Baroness Sayeeda Warsi, the United Kingdom’s first Minister of Faith, came to Washington last week on a mission to stop the global persecution of Christians. Warsi, the first Muslim ever to serve in a British Cabinet, spoke Friday at Georgetown University about recent militant extremism in the Middle East against Catholics, Protestants, and Orthodox Christians. Her goal? Cross-faith, cross-continent unity to protect Christian minorities. “We need a new approach,” she tells TIME. “Of course there have been times when faiths have been at each other, but there are real periods in history where faiths have coexisted and have been incredibly supportive.”

Christian populations are “hemorrhaging” in the very countries that birthed the faith, Warsi said.

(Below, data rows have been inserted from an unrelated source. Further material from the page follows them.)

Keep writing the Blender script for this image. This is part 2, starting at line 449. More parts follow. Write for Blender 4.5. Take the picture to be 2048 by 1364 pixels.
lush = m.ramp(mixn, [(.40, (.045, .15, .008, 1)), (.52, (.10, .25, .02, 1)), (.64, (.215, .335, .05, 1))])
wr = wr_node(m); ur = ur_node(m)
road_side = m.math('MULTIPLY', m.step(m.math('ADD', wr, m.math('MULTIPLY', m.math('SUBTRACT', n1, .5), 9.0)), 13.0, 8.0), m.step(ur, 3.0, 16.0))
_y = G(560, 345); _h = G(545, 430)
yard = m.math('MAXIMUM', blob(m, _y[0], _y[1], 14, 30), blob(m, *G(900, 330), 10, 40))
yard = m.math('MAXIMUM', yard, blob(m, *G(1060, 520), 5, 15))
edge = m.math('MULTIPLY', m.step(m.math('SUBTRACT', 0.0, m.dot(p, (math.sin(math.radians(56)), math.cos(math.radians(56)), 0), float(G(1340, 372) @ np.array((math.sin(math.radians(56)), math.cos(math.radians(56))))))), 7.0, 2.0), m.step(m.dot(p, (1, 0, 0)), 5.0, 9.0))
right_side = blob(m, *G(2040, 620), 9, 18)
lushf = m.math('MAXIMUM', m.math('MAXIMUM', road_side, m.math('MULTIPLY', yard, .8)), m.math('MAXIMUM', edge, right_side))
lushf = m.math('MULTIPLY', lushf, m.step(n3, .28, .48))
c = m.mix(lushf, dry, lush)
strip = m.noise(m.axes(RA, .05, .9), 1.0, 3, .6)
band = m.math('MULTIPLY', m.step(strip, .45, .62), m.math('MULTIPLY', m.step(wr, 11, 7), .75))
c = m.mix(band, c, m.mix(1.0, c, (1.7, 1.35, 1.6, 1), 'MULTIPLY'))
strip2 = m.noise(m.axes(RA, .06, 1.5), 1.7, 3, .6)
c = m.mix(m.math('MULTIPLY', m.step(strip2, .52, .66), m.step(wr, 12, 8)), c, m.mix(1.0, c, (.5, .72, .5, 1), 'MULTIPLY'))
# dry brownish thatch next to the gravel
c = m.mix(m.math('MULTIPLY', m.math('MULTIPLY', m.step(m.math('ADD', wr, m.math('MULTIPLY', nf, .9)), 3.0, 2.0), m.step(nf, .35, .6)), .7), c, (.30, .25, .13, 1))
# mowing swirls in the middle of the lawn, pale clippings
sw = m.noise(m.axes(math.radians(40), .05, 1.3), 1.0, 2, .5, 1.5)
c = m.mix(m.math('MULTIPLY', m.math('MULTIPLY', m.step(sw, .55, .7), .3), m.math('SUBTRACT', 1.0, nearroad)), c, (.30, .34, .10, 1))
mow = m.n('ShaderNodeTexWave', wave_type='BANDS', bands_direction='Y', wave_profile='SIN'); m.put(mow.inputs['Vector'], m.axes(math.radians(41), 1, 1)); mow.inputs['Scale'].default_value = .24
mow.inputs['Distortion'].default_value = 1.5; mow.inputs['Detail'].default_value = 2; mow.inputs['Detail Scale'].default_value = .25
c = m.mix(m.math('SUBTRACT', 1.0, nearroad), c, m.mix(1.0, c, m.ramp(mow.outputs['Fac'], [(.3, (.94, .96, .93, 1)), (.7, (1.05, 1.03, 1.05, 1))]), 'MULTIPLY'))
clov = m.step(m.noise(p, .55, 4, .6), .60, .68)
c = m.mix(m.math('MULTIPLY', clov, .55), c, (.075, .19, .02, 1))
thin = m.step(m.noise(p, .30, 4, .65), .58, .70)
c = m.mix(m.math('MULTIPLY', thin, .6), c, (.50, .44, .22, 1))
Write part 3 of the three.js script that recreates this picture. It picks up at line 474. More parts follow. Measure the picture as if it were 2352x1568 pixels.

In Syria, the Christian town of Maaloula was attacked in September. Suicide bombers in Pakistan targeted a church in Peshawar. Hundreds of Christians have been arrested in Iran, including American pastor Saeed Abedini, who has been jailed there for more than a year. “For me, rejection of another faith just reveals a weakness in your own,” Warsi said in her speech. “As Hillary Clinton put it after the tragic murder of US Ambassador Stevens in Libya last year, withstanding threats and insults are a ‘sign that one’s faith is unshakeable.’”

Warsi says she finds a lot of support for her cause in the United States, including from former Secretary of State Hillary Clinton, whom she met with on Friday at a Georgetown symposium on Afghan women. Clinton told Warsi that she is in a unique position to make a difference on this issue. “I think that normal divide of us and them doesn’t really apply, because I am us and I am them,” Warsi says. (A Clinton spokesperson did not return an email regarding her conversation with Warsi.)

Warsi says religious persecution is the biggest challenge of this young century. “First of all, it is about working up the political will,” Warsi says about confronting that challenge. “It is about getting some consensus, it is about politicians being prepared to take on these difficult challenges.”

Warsi’s own story as a woman of faith is one of overcoming historic divides. The daughter of Pakistani immigrants, she grew up in a Muslim family with a blended theological background, including both Shias and Sunnis. “We were taught to respect and love other faiths as much as we loved our own, and I suppose, you know, quite strong teachings that you can only truly be a Muslim if you also are Christian and Jewish before that, that actually Islam is just an extension of the other faiths and it has been a process where various books have been revealed at various times,” she says. “I don’t see there is a collision course between people of faith, I actually do think it is instinctively based up on the same values.”